The entrepreneur, along with two of his most senior former lieutenants, was charged by the Securities and Exchange Commission, the US stock market regulator, with violating disclosure rules when Dell was relying heavily on secret rebate payments from Intel, the maker of computer chips, to meet Wall Street profit forecasts.

Kevin Rollins, a former chief executive, and James Schneider, a former chief financial officer, will pay $4m and $3m respectively, while the company itself is also paying $100m to settle the fraud charges against it.
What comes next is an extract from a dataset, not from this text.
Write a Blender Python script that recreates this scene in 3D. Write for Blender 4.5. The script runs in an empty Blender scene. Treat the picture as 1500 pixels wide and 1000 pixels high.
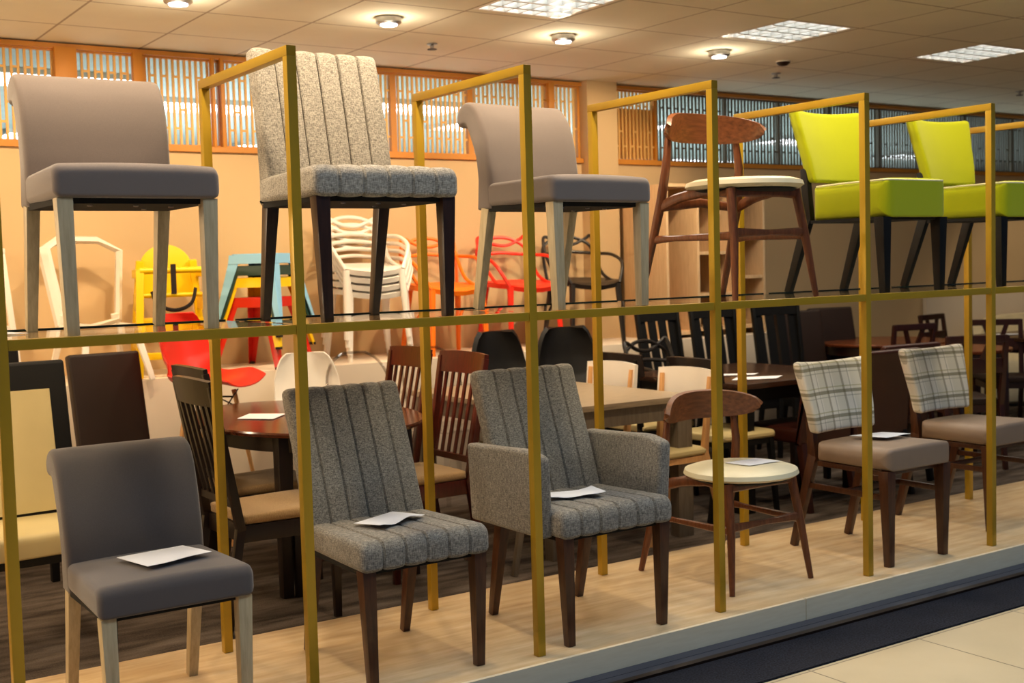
import bpy, bmesh, math, random
from math import sin, cos, pi, radians, sqrt
from mathutils import Vector, Matrix
random.seed(4)
sc = bpy.context.scene
COL = sc.collection
V = Vector

# ---------------------------------------------------------------- materials
def lin(r, g, b):
    f = lambda c: (c/255/12.92) if c/255 <= .04045 else ((c/255+.055)/1.055)**2.4
    return (f(r), f(g), f(b), 1)
def base(name):
    m = bpy.data.materials.new(name); m.use_nodes = True
    nt = m.node_tree; b = nt.nodes['Principled BSDF']
    return m, nt, b
def mixc(nt, fac, a, b):
    n = nt.nodes.new('ShaderNodeMix'); n.data_type = 'RGBA'
    if isinstance(fac, (int, float)): n.inputs[0].default_value = fac
    else: nt.links.new(fac, n.inputs[0])
    for s, v in ((n.inputs[6], a), (n.inputs[7], b)):
        if isinstance(v, tuple): s.default_value = v
        else: nt.links.new(v, s)
    return n.outputs[2]
def coord(nt, scale=(1, 1, 1)):
    t = nt.nodes.new('ShaderNodeTexCoord'); mp = nt.nodes.new('ShaderNodeMapping')
    mp.inputs['Scale'].default_value = scale
    nt.links.new(t.outputs['Object'], mp.inputs[0]); return mp.outputs[0]
def noise(nt, vec, scale, detail=3, rough=.5):
    n = nt.nodes.new('ShaderNodeTexNoise'); n.inputs['Scale'].default_value = scale
    n.inputs['Detail'].default_value = detail; n.inputs['Roughness'].default_value = rough
    nt.links.new(vec, n.inputs['Vector']); return n.outputs['Fac']
def ramp(nt, fac, stops):
    n = nt.nodes.new('ShaderNodeValToRGB'); nt.links.new(fac, n.inputs[0]); e = n.color_ramp.elements
    while len(e) < len(stops): e.new(.5)
    for k, (p, c) in enumerate(stops): e[k].position = p; e[k].color = c
    return n.outputs['Color']
def bump(nt, b, h, strength=.2, dist=.002):
    n = nt.nodes.new('ShaderNodeBump'); n.inputs['Strength'].default_value = strength
    n.inputs['Distance'].default_value = dist
    nt.links.new(h, n.inputs['Height']); nt.links.new(n.outputs[0], b.inputs['Normal'])
def plain(name, col, rough=.5, metal=0, spec=.5, coat=0, vary=.06, vs=6):
    m, nt, b = base(name)
    n = noise(nt, coord(nt), vs, 2)
    d = tuple(max(0, c*(1-vary)) for c in col[:3])+(1,); u = tuple(min(1, c*(1+vary)) for c in col[:3])+(1,)
    nt.links.new(ramp(nt, n, [(.3, d), (.7, u)]), b.inputs['Base Color'])
    b.inputs['Roughness'].default_value = rough; b.inputs['Metallic'].default_value = metal
    b.inputs['Specular IOR Level'].default_value = spec; b.inputs['Coat Weight'].default_value = coat
    return m
def wood(name, c1, c2, rough=.4, axis='Z', scale=14):
    m, nt, b = base(name)
    sc_ = {'Z': (6, 6, .6), 'X': (.6, 6, 6), 'Y': (6, .6, 6)}[axis]
    v = coord(nt, sc_); n = noise(nt, v, scale, 5, .6)
    nt.links.new(ramp(nt, n, [(.3, c1), (.68, c2)]), b.inputs['Base Color'])
    b.inputs['Roughness'].default_value = rough; bump(nt, b, n, .08, .001)
    return m
def fabric(name, c1, c2, scale=700, rough=.95, stretch=(1, 1, 1), sheen=.25, big=.15):
    m, nt, b = base(name)
    v = coord(nt, stretch); n = noise(nt, v, scale, 2, .6)
    col = ramp(nt, n, [(.32, c1), (.68, c2)])
    nb = noise(nt, coord(nt), 5, 2)
    dk = tuple(c*.8 for c in c1[:3])+(1,)
    f = nt.nodes.new('ShaderNodeMath'); f.operation = 'MULTIPLY'; f.inputs[1].default_value = big*2
    nt.links.new(nb, f.inputs[0])
    nt.links.new(mixc(nt, f.outputs[0], col, dk), b.inputs['Base Color'])
    b.inputs['Roughness'].default_value = rough; b.inputs['Specular IOR Level'].default_value = .2
    b.inputs['Sheen Weight'].default_value = sheen
    bump(nt, b, n, .35, .0015)
    return m
def tweed(name, c1, c2, c3):
    m, nt, b = base(name)
    v1 = coord(nt, (1, 1, .12)); v2 = coord(nt, (.25, .25, 1))
    n1 = noise(nt, v1, 430, 2, .6); n2 = noise(nt, v2, 340, 2, .6)
    a = ramp(nt, n1, [(.36, c1), (.62, c3)]); bb = ramp(nt, n2, [(.36, c1), (.5, c2), (.66, c3)])
    nt.links.new(mixc(nt, .5, a, bb), b.inputs['Base Color'])
    b.inputs['Roughness'].default_value = .95; b.inputs['Specular IOR Level'].default_value = .15
    b.inputs['Sheen Weight'].default_value = .2
    bump(nt, b, n2, .4, .002)
    return m
def emis(name, col, s):
    m, nt, b = base(name)
    b.inputs['Emission Color'].default_value = col; b.inputs['Emission Strength'].default_value = s
    b.inputs['Base Color'].default_value = (.8, .8, .8, 1)
    return m
def glassm(name, col, rough=.0, trans=1, ior=1.45):
    m, nt, b = base(name)
    b.inputs['Base Color'].default_value = col; b.inputs['Transmission Weight'].default_value = trans
    b.inputs['Roughness'].default_value = rough; b.inputs['IOR'].default_value = ior
    return m
def thin_glass(name, tint, ior=1.5, rough=0.0):
    m, nt, b = base(name)
    nt.nodes.remove(b); out = [n for n in nt.nodes if n.type == 'OUTPUT_MATERIAL'][0]
    fr = nt.nodes.new('ShaderNodeFresnel'); fr.inputs[0].default_value = ior
    tr = nt.nodes.new('ShaderNodeBsdfTransparent'); tr.inputs[0].default_value = tint
    gl = nt.nodes.new('ShaderNodeBsdfGlossy'); gl.inputs['Roughness'].default_value = rough
    mx = nt.nodes.new('ShaderNodeMixShader')
    ge = nt.nodes.new('ShaderNodeNewGeometry'); inv = nt.nodes.new('ShaderNodeMath'); inv.operation = 'SUBTRACT'; inv.inputs[0].default_value = 1
    nt.links.new(ge.outputs['Backfacing'], inv.inputs[1]); mu = nt.nodes.new('ShaderNodeMath'); mu.operation = 'MULTIPLY'
    nt.links.new(fr.outputs[0], mu.inputs[0]); nt.links.new(inv.outputs[0], mu.inputs[1])
    nt.links.new(mu.outputs[0], mx.inputs[0]); nt.links.new(tr.outputs[0], mx.inputs[1]); nt.links.new(gl.outputs[0], mx.inputs[2])
    nt.links.new(mx.outputs[0], out.inputs[0]); return m
def plaid(name):
    m, nt, b = base(name)
    t = nt.nodes.new('ShaderNodeTexCoord'); sp = nt.nodes.new('ShaderNodeSeparateXYZ')
    nt.links.new(t.outputs['Object'], sp.inputs[0])
    def M(op, a, b_=None, c=None):
        n = nt.nodes.new('ShaderNodeMath'); n.operation = op
        for k, x in enumerate((a, b_, c)):
            if x is None: continue
            if isinstance(x, (int, float)): n.inputs[k].default_value = x
            else: nt.links.new(x, n.inputs[k])
        return n.outputs[0]
    def band(ax, period, centre, half):       # 1 inside the stripe
        p = M('FRACT', M('ADD', M('DIVIDE', ax, period), 20.0))
        return M('LESS_THAN', M('ABSOLUTE', M('SUBTRACT', p, centre)), half)
    X, Z = sp.outputs[0], sp.outputs[2]
    c = lin(234, 228, 218)
    out = mixc(nt, M('MULTIPLY', band(X, .115, .25, .24), .35), c, lin(200, 196, 178))
    out = mixc(nt, M('MULTIPLY', band(X, .115, .52, .06), .6), out, lin(122, 112, 88))
    out = mixc(nt, M('MULTIPLY', band(X, .115, .9, .025), .45), out, lin(112, 112, 96))
    out = mixc(nt, M('MULTIPLY', band(Z, .115, .5, .07), .7), out, lin(112, 106, 76))
    out = mixc(nt, M('MULTIPLY', band(Z, .115, .7, .025), .5), out, lin(150, 145, 80))
    out = mixc(nt, M('MULTIPLY', band(Z, .115, .3, .02), .4), out, lin(112, 112, 96))
    nt.links.new(out, b.inputs['Base Color']); b.inputs['Roughness'].default_value = .9
    b.inputs['Specular IOR Level'].default_value = .2
    return m
def carpet():
    m, nt, b = base('carpet')
    v = coord(nt, (1, 5, 1)); n = noise(nt, v, 2.2, 4, .6); n2 = noise(nt, coord(nt), 160, 2)
    a = ramp(nt, n, [(.36, lin(46, 40, 36)), (.5, lin(82, 73, 66)), (.66, lin(110, 100, 92))])
    nt.links.new(mixc(nt, .25, a, ramp(nt, n2, [(.3, lin(40, 30, 26)), (.7, lin(120, 105, 92))])), b.inputs['Base Color'])
    b.inputs['Roughness'].default_value = .95; b.inputs['Specular IOR Level'].default_value = .1
    bump(nt, b, n2, .5, .004); return m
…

Dell had disclosed a provision for the settlement in its last financial results.

The SEC says that all of Dell's financial results between 2002 and 2006 were tainted by the deception, first because Mr Dell and his lieutenants failed to disclose the company's reliance on Intel's rebates, and then by failing to explain the real cause of the profit warnings that ensued when the rebates stopped.

"Dell manipulated its accounting over an extended period to project financial results that the company wished it had achieved but could not," said Christopher Conte, associate director of the SEC's enforcement division. "Dell was only able to meet Wall Street targets consistently during this period by breaking the rules. The financial results that public companies communicate to the investing public must reflect reality."

Robert Khuzami, the director of the enforcement division, said: "Accuracy and completeness are the touchstones of public company disclosure under the federal securities laws. Michael Dell and other senior Dell executives fell short of that standard repeatedly over many years, and today they are held accountable."